*Exercise aim*: Pull out every line from the listing that has the word "part".

*Given information*:
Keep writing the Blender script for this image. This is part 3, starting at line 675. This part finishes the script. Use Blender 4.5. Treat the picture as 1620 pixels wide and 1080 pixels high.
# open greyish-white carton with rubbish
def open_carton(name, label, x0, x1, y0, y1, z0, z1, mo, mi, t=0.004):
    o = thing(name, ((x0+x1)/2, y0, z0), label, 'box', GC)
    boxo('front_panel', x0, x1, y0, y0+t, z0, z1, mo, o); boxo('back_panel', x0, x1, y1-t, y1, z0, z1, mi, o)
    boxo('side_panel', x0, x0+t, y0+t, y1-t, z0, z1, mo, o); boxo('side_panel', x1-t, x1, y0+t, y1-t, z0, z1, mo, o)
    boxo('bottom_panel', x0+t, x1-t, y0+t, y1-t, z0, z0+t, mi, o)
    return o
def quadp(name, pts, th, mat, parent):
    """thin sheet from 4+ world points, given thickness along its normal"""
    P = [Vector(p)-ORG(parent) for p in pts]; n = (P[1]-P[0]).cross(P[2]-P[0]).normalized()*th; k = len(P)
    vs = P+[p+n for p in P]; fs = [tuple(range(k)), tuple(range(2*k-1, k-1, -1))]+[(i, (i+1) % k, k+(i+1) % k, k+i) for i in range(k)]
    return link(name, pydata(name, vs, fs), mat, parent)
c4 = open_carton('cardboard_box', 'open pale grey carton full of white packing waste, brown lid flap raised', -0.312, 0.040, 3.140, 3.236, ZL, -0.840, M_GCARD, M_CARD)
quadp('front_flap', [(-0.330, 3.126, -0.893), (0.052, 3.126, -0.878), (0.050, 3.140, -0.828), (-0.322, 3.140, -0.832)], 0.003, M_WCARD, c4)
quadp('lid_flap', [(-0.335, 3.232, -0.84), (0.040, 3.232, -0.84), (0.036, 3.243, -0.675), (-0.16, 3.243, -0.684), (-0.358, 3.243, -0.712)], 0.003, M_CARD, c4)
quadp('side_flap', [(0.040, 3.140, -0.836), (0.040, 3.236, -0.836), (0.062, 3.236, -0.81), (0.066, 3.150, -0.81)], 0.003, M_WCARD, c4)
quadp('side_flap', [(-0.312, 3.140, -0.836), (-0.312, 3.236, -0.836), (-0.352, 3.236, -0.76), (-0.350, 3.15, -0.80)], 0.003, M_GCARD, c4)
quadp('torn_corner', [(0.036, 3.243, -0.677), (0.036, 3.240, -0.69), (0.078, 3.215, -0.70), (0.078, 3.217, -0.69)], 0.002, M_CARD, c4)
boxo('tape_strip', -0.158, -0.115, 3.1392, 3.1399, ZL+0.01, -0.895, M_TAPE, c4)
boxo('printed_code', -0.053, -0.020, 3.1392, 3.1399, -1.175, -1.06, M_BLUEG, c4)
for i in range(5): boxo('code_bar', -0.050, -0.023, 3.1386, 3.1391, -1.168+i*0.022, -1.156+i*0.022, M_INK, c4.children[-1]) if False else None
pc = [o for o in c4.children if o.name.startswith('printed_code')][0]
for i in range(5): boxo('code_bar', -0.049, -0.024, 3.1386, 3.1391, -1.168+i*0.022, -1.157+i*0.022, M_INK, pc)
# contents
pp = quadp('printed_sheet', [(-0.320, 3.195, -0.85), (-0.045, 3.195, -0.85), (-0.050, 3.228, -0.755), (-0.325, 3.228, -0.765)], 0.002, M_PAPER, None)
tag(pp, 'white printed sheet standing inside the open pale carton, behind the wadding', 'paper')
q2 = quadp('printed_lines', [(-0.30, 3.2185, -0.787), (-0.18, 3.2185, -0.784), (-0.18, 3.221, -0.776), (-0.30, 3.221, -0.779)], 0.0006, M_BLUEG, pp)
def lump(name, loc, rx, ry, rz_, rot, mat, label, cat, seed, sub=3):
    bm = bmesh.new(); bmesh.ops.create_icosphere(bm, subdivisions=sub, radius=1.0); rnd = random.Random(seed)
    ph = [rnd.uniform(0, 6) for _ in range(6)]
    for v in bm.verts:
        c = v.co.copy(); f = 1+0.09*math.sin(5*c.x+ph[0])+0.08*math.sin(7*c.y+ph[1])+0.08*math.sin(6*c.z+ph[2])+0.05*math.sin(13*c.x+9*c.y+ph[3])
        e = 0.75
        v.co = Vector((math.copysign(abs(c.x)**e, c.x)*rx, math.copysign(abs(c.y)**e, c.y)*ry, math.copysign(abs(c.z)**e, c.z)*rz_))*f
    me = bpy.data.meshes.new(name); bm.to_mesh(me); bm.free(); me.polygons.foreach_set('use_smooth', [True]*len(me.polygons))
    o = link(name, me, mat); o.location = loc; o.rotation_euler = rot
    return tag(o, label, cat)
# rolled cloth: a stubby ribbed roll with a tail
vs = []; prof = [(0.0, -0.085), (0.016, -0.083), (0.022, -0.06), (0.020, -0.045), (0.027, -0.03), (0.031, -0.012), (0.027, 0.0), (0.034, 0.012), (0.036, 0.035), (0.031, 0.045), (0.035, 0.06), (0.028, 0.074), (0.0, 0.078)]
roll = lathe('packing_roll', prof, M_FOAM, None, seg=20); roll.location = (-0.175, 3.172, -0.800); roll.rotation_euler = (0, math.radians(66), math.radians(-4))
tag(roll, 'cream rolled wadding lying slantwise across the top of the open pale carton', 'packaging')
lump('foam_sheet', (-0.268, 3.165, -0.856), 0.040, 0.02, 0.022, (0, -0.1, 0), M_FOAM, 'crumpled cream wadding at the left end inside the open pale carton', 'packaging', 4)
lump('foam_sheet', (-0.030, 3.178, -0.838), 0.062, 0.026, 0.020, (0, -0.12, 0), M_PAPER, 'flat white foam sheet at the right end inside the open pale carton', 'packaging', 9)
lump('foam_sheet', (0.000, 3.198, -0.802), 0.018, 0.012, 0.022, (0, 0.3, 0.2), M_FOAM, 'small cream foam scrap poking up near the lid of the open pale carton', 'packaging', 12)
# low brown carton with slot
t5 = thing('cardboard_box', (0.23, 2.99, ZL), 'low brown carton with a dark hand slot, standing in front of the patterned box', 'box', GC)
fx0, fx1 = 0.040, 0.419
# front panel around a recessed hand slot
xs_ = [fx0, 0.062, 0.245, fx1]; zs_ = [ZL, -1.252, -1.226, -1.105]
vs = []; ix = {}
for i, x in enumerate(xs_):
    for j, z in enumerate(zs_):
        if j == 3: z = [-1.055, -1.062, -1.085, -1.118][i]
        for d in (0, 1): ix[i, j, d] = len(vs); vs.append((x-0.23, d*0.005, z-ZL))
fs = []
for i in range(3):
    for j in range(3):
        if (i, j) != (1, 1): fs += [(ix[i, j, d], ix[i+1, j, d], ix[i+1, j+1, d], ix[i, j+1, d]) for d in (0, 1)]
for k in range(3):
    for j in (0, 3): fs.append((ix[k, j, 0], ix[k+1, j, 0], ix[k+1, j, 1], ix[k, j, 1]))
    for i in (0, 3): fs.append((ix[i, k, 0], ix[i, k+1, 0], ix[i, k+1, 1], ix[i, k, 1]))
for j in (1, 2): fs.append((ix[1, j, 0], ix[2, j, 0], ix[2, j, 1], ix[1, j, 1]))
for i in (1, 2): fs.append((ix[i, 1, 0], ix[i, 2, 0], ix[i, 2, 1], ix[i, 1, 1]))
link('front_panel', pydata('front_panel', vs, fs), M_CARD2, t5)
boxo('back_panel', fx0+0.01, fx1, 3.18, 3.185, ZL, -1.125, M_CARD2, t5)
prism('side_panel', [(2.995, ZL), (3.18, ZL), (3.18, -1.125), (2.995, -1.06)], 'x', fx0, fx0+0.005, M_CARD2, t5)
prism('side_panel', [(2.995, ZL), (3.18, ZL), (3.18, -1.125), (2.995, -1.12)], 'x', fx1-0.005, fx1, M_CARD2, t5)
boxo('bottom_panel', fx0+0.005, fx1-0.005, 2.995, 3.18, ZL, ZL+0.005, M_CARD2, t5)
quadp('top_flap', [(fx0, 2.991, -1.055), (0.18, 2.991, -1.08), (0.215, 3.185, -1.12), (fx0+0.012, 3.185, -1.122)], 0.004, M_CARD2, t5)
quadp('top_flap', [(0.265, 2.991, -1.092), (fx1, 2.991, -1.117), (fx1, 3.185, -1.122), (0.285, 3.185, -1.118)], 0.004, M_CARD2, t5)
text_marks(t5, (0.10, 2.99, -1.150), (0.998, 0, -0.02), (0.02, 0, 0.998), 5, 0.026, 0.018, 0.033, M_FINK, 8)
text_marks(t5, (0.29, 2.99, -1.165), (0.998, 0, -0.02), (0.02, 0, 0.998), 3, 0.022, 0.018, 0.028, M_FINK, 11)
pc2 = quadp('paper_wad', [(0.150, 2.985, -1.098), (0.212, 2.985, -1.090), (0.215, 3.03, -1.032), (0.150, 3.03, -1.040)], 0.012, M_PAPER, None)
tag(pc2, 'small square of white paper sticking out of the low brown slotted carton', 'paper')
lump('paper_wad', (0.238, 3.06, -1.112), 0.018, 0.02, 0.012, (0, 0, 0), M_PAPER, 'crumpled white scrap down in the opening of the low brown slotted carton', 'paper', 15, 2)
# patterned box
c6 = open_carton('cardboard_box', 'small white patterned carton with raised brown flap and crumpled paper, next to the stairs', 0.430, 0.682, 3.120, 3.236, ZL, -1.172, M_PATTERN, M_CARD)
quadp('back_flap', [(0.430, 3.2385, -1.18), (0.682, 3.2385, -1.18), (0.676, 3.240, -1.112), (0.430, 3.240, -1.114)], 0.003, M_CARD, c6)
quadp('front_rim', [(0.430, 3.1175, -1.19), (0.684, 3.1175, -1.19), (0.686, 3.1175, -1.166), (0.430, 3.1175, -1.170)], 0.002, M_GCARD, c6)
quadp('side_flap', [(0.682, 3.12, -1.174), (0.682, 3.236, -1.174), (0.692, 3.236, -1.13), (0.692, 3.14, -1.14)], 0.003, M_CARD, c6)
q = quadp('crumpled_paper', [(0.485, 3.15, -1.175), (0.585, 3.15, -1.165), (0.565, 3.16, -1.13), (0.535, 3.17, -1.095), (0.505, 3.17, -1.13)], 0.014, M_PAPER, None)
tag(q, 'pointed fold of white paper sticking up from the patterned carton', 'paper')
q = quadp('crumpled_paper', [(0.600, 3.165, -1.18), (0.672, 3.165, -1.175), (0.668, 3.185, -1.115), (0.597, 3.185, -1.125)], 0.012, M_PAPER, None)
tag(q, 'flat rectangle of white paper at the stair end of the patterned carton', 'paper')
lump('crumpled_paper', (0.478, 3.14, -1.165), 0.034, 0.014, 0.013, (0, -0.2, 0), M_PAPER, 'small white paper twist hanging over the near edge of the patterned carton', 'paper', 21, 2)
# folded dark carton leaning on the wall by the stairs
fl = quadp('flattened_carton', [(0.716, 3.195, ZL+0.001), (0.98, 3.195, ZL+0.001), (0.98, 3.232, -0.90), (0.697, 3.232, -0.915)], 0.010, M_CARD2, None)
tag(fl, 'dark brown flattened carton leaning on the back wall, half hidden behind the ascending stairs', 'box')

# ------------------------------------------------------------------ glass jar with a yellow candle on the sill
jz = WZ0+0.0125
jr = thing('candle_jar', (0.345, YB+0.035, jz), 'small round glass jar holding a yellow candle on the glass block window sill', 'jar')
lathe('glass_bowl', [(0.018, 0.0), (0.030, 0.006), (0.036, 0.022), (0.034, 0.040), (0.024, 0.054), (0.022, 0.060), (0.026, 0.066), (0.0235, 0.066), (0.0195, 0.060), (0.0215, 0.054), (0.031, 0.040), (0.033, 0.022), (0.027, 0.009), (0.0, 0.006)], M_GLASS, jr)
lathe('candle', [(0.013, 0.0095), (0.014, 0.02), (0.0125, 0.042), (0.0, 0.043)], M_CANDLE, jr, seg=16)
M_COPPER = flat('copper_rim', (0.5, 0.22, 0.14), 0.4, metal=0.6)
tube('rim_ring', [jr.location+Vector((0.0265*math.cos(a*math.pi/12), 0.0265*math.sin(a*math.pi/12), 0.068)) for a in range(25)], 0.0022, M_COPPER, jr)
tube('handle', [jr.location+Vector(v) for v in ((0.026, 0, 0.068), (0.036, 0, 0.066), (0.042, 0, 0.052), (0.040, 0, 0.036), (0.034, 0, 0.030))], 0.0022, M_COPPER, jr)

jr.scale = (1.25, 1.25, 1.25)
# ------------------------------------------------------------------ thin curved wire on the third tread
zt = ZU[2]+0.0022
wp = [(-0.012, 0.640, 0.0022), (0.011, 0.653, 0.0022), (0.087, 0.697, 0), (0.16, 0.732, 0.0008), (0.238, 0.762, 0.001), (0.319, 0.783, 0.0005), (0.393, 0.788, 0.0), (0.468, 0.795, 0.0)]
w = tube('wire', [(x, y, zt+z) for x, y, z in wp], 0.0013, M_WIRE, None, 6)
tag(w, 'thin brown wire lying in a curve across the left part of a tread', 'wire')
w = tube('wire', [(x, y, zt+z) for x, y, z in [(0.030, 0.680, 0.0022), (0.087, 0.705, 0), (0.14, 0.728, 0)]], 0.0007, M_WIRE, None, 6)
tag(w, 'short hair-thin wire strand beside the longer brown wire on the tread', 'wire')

*Task solution*:
Keep writing the Blender script for this image. This is part 3, starting at line 675. This part finishes the script. Use Blender 4.5. Treat the picture as 1620 pixels wide and 1080 pixels high.
tag(w, 'thin brown wire lying in a curve across the left part of a tread', 'wire')